## Start Supplied material

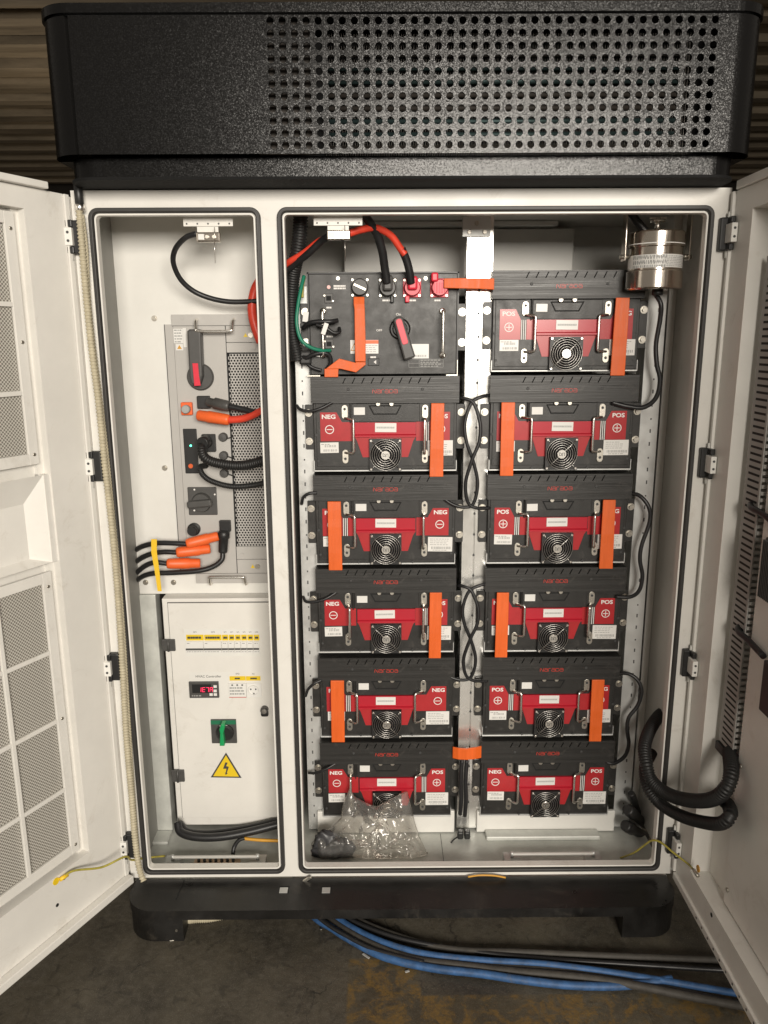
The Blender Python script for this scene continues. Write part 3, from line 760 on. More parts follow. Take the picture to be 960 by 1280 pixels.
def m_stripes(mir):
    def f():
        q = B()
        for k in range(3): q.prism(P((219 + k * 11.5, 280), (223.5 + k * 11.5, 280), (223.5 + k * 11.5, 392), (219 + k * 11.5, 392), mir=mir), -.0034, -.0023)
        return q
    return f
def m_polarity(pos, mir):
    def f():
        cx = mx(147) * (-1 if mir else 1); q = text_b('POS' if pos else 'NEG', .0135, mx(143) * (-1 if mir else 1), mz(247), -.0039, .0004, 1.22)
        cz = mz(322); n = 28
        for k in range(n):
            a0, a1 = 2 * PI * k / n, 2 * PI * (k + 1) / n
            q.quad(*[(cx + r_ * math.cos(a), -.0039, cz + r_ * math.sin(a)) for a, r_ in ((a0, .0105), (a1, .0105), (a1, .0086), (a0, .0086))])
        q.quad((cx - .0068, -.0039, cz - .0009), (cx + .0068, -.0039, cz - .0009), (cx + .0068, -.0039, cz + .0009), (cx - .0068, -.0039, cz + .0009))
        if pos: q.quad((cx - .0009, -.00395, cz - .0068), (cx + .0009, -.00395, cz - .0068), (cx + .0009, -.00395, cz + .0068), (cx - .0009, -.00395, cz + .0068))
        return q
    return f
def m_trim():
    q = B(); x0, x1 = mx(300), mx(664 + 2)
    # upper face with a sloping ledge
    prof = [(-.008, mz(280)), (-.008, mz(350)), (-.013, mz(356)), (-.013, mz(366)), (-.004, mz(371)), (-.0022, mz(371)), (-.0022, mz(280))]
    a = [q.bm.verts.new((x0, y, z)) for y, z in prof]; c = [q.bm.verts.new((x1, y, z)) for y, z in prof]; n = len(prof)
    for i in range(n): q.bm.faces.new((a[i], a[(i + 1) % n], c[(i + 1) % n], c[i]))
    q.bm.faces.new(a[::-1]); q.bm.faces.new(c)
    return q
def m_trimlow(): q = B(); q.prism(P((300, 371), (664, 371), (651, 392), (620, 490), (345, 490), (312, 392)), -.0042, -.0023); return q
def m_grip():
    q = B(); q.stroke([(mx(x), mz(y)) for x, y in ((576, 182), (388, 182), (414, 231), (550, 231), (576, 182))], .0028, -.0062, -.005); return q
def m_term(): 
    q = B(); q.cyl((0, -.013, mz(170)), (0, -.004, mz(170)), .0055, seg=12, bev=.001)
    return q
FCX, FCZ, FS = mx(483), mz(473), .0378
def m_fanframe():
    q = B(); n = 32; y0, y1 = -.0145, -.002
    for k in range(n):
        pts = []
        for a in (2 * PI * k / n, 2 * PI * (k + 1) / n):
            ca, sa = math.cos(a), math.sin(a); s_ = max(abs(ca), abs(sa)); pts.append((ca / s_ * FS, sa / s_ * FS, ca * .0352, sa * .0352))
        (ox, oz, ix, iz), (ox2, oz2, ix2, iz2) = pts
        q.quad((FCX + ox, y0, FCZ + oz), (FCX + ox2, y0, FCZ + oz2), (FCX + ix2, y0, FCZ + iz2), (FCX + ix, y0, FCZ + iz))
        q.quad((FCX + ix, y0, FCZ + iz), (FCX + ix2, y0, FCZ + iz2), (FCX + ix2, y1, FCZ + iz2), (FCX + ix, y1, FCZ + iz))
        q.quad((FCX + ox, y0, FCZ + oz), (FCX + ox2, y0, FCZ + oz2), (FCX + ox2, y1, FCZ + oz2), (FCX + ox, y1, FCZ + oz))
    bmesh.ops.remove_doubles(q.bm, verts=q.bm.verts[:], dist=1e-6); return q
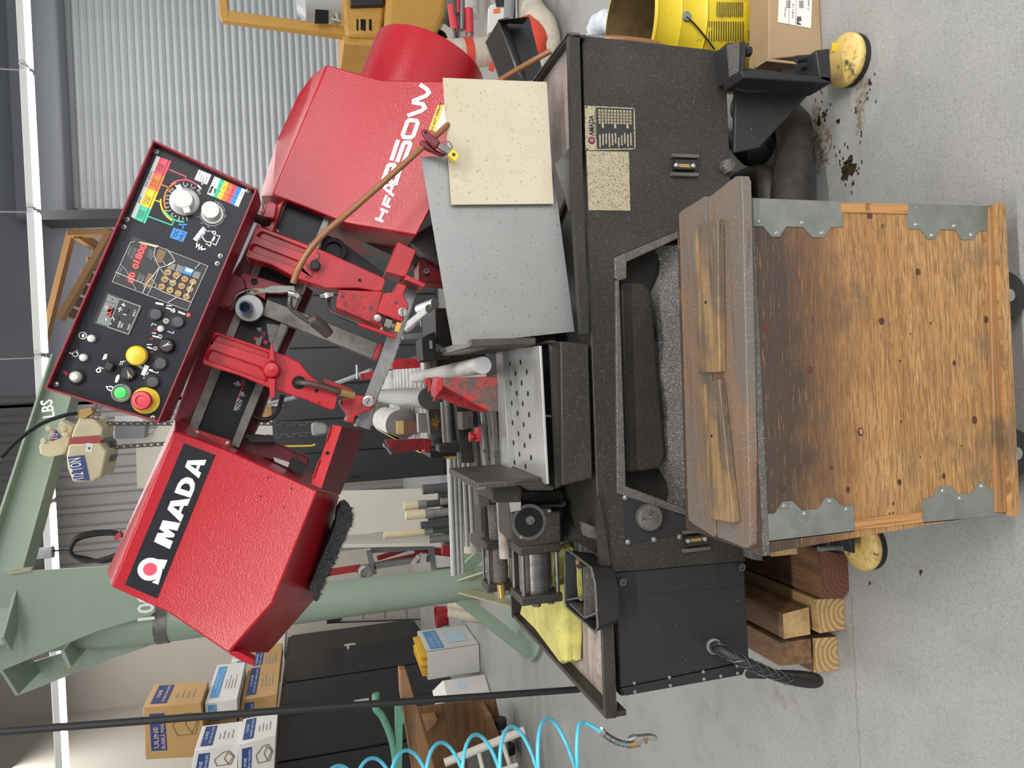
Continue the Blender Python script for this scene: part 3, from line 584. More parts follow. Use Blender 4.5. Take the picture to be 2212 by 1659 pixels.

## End Supplied material

## What you need to do
Extract all lines from the material above that include the word "scene".

## Worked solution
The Blender Python script for this scene continues. Write part 3, from line 760 on. More parts follow. Take the picture to be 960 by 1280 pixels.
Continue the Blender Python script for this scene: part 3, from line 584. More parts follow. Use Blender 4.5. Take the picture to be 2212 by 1659 pixels.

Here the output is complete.